In an extension of finitely generated $k$-algebras the contraction of a maximal ideal is also maximal
Here is an outline of a proof for a more general fact. Let me know if you need more detail.
If $\varphi: A \to B$ is a ring map between $k$-algebras where $B$ is finitely generated, then the preimage of a maximal ideal in $B$ is a maximal ideal in $A.$
Proof:
- For any ring map $\phi:R \to S$ and ideal $J\subseteq S$ there is a natural injective map $$\phi^*: \dfrac{R}{\phi^{-1}(J)} \to \dfrac{S}{J} \ : \ r + \phi^{-1}(J) \mapsto \phi(r) +J.$$
- Zariski's Lemma: If $k\subseteq L$ is a field extension and $L=k[x_1,\ldots, x_n]$ for some $x_i\in L$ then $L$ is finite dimensional as a $k$ vector space. (i.e. For a field extension, "ring finite" $\implies$ "module finite").
- There is an injection $k\to A/I$ for any proper ideal $I$ of $A.$
- If $K\subseteq L$ is a finite field extension and $R$ is a ring such that $K\subseteq R \subseteq L$ then $R$ is a field as well.

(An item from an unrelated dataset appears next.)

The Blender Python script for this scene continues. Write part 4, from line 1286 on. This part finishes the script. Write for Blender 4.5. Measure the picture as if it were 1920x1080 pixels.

Abuse notation a tiny little bit to regard our injections as subset inclusions, and for any maximal ideal $\mathfrak{m}\subset B$ we have the situation $$k\subseteq \frac{A}{\varphi^{-1}( \mathfrak{m})} \subseteq \frac{B}{\mathfrak{m}}.$$
Since $B$ is a finitely generated $k$ algebra, so is $\dfrac{B}{\mathfrak{m}}.$ By Zariski's lemma we have the situation of point 4 above, so $\varphi^{-1}(\mathfrak{m})$ is a maximal ideal.